Il n’y a aucune discipline académique, aucune œuvre où ne se meut la flamme du savoir divin caché. Que les Gabonais apprennent par eux- mêmes et aient confiance en eux, car tout est à découvrir et à redécouvrir. La nature est un livre sacrée qu’ils apprennent à la lire avec humilité et patience. Au regard de l’immensité de l’univers, il n’y a pas de limites à l’entreprise humaine car l’humain descend du Divin. Le jour où les Gabonais se réveilleront, même la couleur du soleil changera. Les pôles magnétiques terrestres eux aussi changeront de polarité.
L’identité des Gabonais, définie à la fois par leur capacité à se distinguer d’autrui et à se reconnaitre comme étant les mêmes à travers le temps, ne repose peut-être pas sur un critère objectif clairement identifiable. Ils n’ont pu trouver aucune substance qui perdure malgré tous les changements subis. Peut-être que rien ne peut caractériser de manière fixe et définitive leur « nous ». Même si le « nous » est une illusion, c’est une illusion nécessaire. En effet, les Gabonais ont au quotidien besoin de croire qu’ils sont unis et uniques et qu’ils restent les mêmes à travers le temps.
Les Gabonais ont besoin de se dire que c’est bien eux qui ont vécu ces événements dont ils souviennent aujourd’hui mais aussi certains événements dont ils ne se souviennent plus et qu’on leur raconte. Cette référence à un pôle stable que l’on appelle « nous » est indispensable pour leur vie sociale, pour la communication avec autrui et pour leur bien-être psychologique en général.
Qu’il existe ou non un élément stable en eux qui permette de définir leur identité personnelle, il leur est nécessaire de poser l’existence du « nous », non seulement parce qu’ils ne peuvent pas supporter l’idée de n’être qu’un flux d’atomes, d’émotions et de perceptions, mais aussi parce que le « nous » est nécessaire pour fonder la responsabilité de leurs actes. Même si ce n’est qu’un « masque », le statut de « personne », au sens moral et politique du terme, est indispensable pour penser la liberté de chacun et la nécessité de répondre de leurs actes devant autrui. Il est donc nécessaire de se référer à un « nous » distinct des autres et stable à travers le temps pour rendre justice et assurer le bien-être de tous au sein d’une société.
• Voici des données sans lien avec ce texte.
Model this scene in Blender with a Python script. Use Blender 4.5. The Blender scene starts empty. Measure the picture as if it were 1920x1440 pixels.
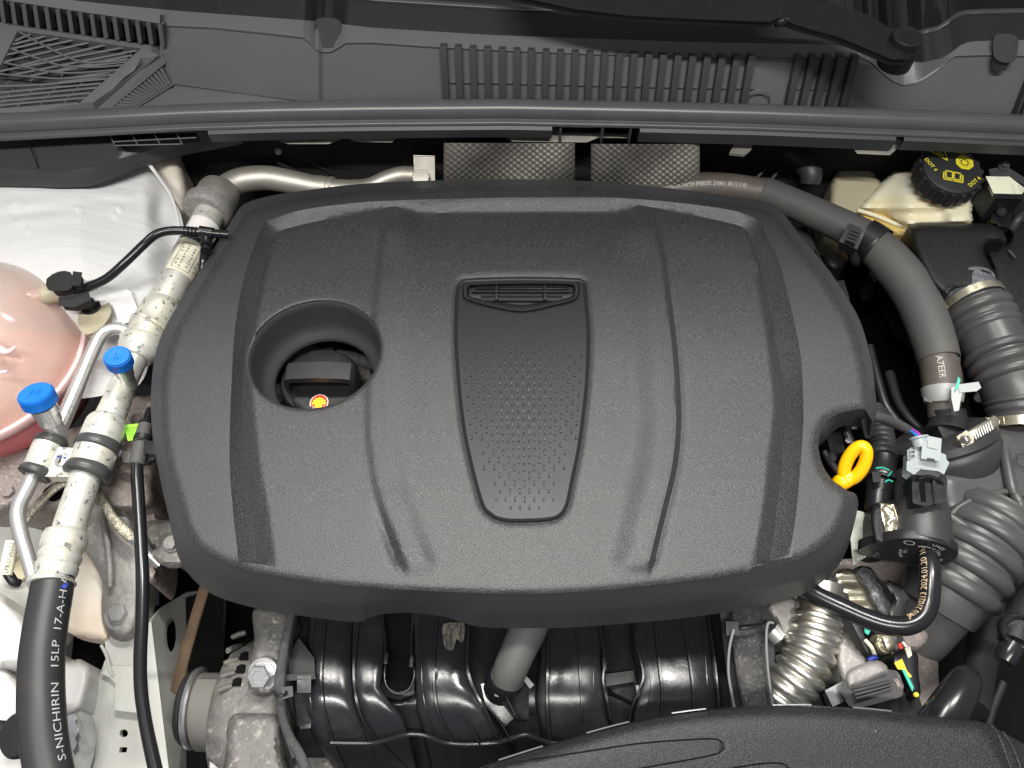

L’identité nationale gabonaise ne peut pas être définie à partir de critères fiables, objectifs, ou tout simplement consensuels, parce que la nation est une abstraction dont les contours ne se donnent jamais d’emblée : non seulement elle est trop vaste pour que les individus censés la composer aient spontanément conscience de ce qui les unit, mais elle n’est pas inscrite dans la « nature des choses ». Dans cette perspective, la nation est avant tout une construction. Cette construction est assez récente et peut s’interpréter comme une conséquence de la modernité ; elle n’aurait pu s’entreprendre sans l’essor du capitalisme, sans l’invention de l’imprimerie, sans la Réforme protestante et ses avatars, sans l’émergence d’une élite lettrée séculière puis d’une intelligentsia domestique.
Dans tous les cas, la construction de la nation reste toutefois le fruit d’un processus collectif et largement conflictuel. Au Gabon comme ailleurs, la définition de l’identité nationale n’a jamais reposé sur un accord irrévocable. Elle a toujours fait l’objet d’un débat, voire d’une lutte entre des groupes et des organisations qui s’efforçaient d’imposer leurs croyances, leurs représentations, leurs lignes de démarcation, dans le but ultime de revaloriser leur propre position au sein de l’espace social ou de conforter un ordre politique conforme à leurs intérêts.
Il semble difficile de nier qu’au Gabon comme ailleurs, le modèle classique de l’Etat-nation a subi au cours de ces dernières décennies une remise en cause sans précédent. De là à affirmer l’existence d’une crise de l’identité nationale, à prophétiser le déclin de la nation et à y voir un problème crucial appelant une intervention directe de l’autorité publique, le cheminement est toutefois hasardeux. Toute affirmation identitaire repose sur un double travail d’assimilation et de différenciation, d’inclusion et d’exclusion.
Le Gabonais doit s’affirmer en surmontant ce qui conteste son humanité et la met en péril. C’est à lui de faire l’évaluation de sa situation, de ce avec quoi et contre quoi il a à compter pour se faire une place, sa place dans un monde commun, dans le dialogue des lieux en quoi il consiste concrètement. La sagesse est dans un éclair, l’ailleurs est ici, l’instant est dans l’éternité.